## Task requirements
Present every line in which the string "that" appears.

## Dataset content
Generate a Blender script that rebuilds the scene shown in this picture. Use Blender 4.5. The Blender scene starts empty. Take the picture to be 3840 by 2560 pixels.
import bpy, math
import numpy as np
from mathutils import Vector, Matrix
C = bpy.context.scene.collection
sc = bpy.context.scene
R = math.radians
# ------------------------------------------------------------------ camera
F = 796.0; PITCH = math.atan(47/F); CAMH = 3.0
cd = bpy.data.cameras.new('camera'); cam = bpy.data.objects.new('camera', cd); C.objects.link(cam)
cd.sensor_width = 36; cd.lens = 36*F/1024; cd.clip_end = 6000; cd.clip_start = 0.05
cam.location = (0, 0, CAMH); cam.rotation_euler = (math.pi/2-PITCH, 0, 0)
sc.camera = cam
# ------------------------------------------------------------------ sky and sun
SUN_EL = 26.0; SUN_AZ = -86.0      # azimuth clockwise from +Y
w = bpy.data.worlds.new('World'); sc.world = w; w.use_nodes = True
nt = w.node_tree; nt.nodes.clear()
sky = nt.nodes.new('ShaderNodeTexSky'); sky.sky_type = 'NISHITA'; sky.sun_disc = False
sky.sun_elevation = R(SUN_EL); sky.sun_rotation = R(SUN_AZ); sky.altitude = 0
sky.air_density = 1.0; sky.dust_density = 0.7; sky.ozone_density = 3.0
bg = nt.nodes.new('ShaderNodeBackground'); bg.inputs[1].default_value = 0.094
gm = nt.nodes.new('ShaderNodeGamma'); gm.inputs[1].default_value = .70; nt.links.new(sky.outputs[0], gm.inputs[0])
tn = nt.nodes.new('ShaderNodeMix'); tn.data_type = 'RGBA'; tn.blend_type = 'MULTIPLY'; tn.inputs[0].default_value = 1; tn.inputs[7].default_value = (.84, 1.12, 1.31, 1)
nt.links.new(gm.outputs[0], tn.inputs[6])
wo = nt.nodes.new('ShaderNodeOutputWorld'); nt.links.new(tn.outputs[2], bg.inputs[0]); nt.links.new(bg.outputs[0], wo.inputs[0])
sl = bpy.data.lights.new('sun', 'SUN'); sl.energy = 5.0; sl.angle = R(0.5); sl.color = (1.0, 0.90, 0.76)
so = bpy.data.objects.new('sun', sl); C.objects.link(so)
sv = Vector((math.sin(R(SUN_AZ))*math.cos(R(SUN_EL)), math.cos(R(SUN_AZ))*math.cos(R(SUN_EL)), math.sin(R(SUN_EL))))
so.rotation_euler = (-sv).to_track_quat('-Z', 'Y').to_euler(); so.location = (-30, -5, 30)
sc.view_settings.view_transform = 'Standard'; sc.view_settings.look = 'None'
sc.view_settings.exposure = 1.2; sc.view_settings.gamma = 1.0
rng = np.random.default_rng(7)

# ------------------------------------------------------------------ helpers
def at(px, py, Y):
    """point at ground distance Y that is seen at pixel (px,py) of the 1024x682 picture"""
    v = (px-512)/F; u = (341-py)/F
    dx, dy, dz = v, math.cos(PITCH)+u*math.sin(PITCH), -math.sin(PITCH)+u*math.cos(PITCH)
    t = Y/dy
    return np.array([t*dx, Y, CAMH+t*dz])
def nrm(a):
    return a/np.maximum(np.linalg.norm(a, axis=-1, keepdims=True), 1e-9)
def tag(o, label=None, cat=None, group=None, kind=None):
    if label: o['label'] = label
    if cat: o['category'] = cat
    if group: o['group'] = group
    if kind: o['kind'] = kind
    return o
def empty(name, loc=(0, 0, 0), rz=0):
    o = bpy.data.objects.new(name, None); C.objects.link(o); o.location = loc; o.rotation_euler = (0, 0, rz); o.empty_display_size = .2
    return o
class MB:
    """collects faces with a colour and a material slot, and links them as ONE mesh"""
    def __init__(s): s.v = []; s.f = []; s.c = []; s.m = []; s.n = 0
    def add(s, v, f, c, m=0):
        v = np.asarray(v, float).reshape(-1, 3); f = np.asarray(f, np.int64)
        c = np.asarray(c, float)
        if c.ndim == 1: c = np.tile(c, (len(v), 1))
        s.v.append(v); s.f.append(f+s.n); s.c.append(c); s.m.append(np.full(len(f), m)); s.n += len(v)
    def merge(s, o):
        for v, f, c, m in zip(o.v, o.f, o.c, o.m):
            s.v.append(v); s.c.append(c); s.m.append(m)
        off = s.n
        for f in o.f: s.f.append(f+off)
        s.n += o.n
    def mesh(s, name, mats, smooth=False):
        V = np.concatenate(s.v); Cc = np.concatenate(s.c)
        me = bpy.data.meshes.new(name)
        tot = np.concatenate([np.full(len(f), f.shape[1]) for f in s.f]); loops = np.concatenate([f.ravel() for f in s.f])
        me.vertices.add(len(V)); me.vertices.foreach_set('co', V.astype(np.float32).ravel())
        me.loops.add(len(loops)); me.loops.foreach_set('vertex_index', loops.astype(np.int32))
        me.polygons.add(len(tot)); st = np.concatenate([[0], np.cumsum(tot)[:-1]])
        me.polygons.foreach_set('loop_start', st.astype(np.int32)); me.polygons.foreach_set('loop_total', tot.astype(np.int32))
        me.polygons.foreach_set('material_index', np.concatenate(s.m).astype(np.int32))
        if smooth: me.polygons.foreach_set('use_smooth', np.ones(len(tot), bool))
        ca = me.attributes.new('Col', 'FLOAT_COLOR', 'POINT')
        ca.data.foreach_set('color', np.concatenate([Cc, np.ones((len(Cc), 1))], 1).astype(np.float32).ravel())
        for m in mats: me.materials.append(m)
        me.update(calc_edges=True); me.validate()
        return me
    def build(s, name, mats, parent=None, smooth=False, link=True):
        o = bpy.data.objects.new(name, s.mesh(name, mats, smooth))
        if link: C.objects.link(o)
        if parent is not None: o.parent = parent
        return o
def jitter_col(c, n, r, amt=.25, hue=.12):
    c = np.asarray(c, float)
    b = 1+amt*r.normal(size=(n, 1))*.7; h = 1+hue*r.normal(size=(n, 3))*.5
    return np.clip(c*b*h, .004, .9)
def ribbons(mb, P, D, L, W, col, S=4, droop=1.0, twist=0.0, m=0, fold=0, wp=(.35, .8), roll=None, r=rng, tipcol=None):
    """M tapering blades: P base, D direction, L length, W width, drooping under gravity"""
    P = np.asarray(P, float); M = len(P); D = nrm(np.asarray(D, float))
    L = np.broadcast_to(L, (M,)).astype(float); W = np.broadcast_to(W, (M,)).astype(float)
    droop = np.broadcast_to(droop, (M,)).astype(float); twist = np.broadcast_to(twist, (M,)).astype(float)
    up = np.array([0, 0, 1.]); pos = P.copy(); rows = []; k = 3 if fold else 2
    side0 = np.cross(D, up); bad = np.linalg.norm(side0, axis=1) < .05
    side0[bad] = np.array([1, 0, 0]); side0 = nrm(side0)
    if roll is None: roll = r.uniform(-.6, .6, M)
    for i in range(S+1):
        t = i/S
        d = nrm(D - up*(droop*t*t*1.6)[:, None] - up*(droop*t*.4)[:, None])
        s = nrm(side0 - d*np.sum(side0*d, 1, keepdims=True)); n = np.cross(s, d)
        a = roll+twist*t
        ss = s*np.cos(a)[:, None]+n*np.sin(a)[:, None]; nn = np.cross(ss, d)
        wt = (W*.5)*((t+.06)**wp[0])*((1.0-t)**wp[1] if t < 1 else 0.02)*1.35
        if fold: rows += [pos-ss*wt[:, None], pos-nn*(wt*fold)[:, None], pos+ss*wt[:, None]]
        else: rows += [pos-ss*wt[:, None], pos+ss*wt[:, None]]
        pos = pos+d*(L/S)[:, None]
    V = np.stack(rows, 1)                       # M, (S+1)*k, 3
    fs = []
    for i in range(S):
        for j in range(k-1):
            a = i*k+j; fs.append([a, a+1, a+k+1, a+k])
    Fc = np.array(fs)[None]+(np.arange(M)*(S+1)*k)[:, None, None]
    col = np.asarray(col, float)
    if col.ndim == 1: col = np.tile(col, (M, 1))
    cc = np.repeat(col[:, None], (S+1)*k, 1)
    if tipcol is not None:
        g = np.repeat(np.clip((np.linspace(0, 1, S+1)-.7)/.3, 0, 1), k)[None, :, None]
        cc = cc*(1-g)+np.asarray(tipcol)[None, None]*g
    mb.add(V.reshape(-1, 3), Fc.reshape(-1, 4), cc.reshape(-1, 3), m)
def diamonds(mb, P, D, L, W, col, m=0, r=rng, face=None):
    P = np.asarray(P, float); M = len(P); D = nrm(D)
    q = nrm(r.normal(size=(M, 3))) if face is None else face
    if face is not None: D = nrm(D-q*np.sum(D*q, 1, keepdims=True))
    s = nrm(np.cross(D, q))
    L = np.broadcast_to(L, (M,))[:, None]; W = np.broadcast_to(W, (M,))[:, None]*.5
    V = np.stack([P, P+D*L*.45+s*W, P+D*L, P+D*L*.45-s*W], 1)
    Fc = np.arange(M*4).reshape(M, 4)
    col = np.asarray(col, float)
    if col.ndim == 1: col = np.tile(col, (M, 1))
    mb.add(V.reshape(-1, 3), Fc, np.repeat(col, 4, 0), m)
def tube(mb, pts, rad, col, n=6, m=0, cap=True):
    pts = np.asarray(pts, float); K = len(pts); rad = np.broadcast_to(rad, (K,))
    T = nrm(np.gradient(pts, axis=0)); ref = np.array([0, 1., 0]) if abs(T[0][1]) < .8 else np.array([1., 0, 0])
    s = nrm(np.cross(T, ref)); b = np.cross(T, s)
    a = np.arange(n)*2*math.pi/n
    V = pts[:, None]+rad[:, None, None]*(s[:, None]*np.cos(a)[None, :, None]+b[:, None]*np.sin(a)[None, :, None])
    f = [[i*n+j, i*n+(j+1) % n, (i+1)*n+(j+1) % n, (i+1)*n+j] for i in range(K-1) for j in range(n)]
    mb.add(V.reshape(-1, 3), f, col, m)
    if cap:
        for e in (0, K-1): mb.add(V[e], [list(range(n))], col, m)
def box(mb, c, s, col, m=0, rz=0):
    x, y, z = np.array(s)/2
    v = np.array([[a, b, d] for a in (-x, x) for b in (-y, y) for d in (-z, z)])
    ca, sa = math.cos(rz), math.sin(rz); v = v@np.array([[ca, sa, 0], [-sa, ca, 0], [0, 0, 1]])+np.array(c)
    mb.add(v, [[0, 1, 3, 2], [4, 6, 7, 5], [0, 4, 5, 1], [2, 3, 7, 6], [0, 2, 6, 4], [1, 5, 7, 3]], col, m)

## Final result
Generate a Blender script that rebuilds the scene shown in this picture. Use Blender 4.5. The Blender scene starts empty. Take the picture to be 3840 by 2560 pixels.
    """point at ground distance Y that is seen at pixel (px,py) of the 1024x682 picture"""